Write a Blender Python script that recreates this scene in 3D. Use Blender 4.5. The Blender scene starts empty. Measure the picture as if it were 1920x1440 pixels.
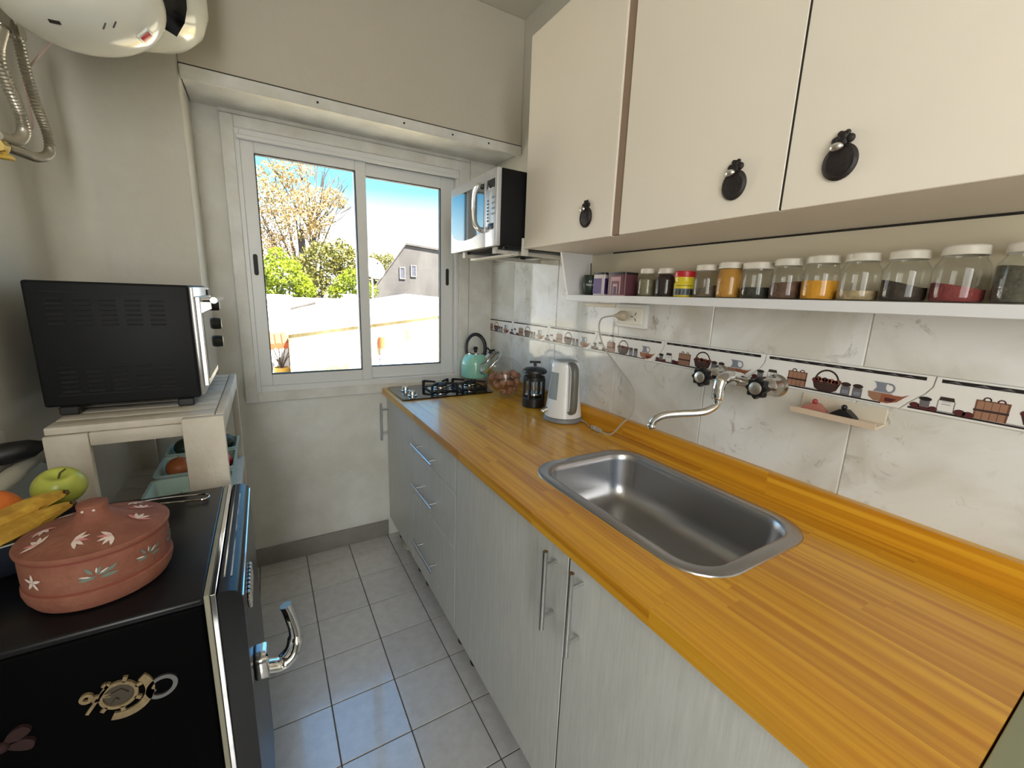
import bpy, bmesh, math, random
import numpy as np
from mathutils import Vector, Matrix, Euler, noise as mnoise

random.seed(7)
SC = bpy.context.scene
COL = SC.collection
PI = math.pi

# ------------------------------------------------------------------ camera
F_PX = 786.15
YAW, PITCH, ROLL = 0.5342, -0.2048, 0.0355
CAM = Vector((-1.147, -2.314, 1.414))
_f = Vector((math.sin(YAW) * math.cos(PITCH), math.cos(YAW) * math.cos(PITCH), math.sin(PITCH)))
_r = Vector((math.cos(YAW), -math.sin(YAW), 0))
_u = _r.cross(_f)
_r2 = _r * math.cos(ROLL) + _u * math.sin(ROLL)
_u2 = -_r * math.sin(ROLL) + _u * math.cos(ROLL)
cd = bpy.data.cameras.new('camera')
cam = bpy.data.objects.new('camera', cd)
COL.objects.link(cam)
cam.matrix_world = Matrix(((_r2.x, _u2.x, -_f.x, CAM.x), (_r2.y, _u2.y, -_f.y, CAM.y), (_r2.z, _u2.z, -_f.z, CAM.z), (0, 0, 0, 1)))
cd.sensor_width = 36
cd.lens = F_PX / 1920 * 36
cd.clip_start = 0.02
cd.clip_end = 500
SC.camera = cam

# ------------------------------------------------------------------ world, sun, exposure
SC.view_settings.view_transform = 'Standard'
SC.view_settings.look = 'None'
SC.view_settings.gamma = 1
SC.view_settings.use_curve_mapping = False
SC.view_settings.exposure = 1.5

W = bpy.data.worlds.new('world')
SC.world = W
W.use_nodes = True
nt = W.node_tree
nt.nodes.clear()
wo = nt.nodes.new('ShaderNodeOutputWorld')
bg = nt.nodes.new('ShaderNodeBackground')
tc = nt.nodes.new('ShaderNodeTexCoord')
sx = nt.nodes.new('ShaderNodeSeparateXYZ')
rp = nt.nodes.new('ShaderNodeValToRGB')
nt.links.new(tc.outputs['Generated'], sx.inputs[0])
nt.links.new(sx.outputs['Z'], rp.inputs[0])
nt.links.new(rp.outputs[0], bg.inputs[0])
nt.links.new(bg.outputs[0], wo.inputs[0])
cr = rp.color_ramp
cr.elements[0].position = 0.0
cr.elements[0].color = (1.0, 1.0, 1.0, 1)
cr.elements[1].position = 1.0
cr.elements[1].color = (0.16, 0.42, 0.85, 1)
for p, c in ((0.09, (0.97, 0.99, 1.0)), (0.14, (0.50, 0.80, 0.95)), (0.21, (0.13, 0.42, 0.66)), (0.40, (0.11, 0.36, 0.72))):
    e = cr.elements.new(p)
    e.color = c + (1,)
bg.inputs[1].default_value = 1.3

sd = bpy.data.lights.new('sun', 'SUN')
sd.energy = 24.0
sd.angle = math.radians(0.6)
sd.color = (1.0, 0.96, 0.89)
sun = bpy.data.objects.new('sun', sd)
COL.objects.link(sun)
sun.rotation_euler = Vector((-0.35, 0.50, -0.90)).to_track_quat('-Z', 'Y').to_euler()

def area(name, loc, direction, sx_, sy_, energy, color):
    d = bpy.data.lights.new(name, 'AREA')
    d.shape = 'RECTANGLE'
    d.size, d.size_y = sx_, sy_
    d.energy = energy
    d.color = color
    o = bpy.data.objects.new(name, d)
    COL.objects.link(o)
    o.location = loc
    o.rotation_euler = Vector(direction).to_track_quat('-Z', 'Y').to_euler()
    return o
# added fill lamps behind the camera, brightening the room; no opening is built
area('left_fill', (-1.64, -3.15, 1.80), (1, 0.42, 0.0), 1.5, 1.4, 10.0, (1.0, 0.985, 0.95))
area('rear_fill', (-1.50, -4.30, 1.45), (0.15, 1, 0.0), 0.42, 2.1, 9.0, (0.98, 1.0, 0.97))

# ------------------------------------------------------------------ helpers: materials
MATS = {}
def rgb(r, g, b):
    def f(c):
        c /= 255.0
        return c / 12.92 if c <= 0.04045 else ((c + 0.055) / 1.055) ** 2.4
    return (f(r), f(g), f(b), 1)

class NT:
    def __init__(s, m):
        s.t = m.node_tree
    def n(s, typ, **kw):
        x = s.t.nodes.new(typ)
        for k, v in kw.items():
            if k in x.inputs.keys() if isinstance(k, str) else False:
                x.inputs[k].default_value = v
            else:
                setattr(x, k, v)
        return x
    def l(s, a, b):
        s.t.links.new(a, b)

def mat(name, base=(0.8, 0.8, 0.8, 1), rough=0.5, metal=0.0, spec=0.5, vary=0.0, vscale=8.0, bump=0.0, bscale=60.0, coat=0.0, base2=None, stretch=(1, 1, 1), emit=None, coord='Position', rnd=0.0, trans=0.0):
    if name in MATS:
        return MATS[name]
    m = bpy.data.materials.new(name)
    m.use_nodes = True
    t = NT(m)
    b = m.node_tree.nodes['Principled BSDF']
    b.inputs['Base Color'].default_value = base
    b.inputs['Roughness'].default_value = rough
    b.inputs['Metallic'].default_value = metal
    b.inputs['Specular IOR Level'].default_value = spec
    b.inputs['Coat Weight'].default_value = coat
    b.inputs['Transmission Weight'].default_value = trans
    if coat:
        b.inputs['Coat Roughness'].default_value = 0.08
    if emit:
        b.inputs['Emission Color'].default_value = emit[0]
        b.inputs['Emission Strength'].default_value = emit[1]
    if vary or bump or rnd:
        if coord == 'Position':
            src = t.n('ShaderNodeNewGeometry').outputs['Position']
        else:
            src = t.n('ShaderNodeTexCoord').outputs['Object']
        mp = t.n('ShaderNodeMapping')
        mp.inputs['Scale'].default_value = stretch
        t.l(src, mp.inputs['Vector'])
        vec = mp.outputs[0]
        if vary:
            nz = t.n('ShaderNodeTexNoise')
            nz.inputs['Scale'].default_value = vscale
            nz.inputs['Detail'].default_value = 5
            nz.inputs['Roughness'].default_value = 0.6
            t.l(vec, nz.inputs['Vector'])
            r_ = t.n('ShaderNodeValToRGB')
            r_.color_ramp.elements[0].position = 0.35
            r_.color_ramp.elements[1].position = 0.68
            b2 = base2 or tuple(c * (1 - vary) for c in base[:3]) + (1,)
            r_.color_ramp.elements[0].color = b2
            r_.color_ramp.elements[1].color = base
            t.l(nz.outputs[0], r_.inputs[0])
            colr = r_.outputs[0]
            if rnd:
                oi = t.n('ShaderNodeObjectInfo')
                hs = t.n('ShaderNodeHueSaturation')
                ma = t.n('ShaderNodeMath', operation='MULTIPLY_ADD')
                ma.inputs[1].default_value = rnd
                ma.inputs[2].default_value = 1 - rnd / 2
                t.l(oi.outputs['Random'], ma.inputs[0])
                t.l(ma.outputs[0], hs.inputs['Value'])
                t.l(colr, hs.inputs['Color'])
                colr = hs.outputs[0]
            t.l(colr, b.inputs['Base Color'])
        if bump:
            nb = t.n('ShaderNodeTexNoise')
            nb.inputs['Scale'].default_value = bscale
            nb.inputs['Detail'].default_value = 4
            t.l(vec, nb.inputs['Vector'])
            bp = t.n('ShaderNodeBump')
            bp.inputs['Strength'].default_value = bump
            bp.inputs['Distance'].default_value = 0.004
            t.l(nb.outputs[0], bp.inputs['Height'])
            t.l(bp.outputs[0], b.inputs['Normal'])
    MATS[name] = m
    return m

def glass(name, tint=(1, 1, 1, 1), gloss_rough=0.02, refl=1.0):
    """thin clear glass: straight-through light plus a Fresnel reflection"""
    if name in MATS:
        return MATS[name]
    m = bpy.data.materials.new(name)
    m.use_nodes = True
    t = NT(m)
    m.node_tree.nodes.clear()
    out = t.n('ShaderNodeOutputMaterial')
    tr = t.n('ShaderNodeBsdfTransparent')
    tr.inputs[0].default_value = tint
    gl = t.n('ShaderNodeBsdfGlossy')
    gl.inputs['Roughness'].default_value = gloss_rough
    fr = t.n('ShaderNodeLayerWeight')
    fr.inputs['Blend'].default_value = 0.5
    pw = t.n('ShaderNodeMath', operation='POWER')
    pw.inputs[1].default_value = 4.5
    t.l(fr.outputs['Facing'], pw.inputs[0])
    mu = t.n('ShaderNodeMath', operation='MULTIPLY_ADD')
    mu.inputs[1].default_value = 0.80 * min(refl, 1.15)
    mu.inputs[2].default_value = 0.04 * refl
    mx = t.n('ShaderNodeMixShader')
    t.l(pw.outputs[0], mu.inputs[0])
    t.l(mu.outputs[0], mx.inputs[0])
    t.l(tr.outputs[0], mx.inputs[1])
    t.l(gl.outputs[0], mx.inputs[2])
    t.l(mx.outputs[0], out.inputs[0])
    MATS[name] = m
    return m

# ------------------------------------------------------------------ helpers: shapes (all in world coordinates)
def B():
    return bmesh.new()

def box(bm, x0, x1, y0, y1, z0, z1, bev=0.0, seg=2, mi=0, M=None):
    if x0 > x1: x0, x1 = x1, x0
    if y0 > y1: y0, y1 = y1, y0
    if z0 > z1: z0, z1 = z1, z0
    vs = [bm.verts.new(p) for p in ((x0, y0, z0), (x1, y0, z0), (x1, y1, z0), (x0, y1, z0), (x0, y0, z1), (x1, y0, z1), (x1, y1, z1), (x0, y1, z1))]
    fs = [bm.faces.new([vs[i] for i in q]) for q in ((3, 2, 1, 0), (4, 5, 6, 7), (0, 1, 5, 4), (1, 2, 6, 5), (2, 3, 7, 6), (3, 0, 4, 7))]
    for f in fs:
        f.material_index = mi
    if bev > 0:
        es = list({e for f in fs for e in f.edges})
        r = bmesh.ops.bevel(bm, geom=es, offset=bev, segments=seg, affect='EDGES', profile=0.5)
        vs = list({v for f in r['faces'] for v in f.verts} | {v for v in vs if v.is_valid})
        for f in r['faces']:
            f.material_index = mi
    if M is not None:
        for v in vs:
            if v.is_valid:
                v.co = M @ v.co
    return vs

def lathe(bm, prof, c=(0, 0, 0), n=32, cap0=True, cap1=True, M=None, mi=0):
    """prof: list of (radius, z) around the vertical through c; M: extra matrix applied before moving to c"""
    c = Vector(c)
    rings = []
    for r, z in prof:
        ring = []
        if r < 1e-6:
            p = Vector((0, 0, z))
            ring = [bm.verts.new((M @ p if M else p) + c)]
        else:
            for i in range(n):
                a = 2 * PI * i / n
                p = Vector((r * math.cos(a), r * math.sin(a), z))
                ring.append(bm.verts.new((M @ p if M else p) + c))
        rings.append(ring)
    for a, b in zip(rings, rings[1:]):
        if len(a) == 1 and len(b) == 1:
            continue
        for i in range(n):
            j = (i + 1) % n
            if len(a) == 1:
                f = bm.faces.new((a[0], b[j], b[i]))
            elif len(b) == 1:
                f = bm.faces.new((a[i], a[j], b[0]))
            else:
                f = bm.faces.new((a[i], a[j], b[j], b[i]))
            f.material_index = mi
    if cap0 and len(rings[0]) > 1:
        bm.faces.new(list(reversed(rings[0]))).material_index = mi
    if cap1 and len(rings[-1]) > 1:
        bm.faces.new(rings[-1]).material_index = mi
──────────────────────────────
▸ Requirements: In the listing above, find the lines holding the word "scene" and copy them.

▸ Problem solution:
Write a Blender Python script that recreates this scene in 3D. Use Blender 4.5. The Blender scene starts empty. Measure the picture as if it were 1920x1440 pixels.
SC = bpy.context.scene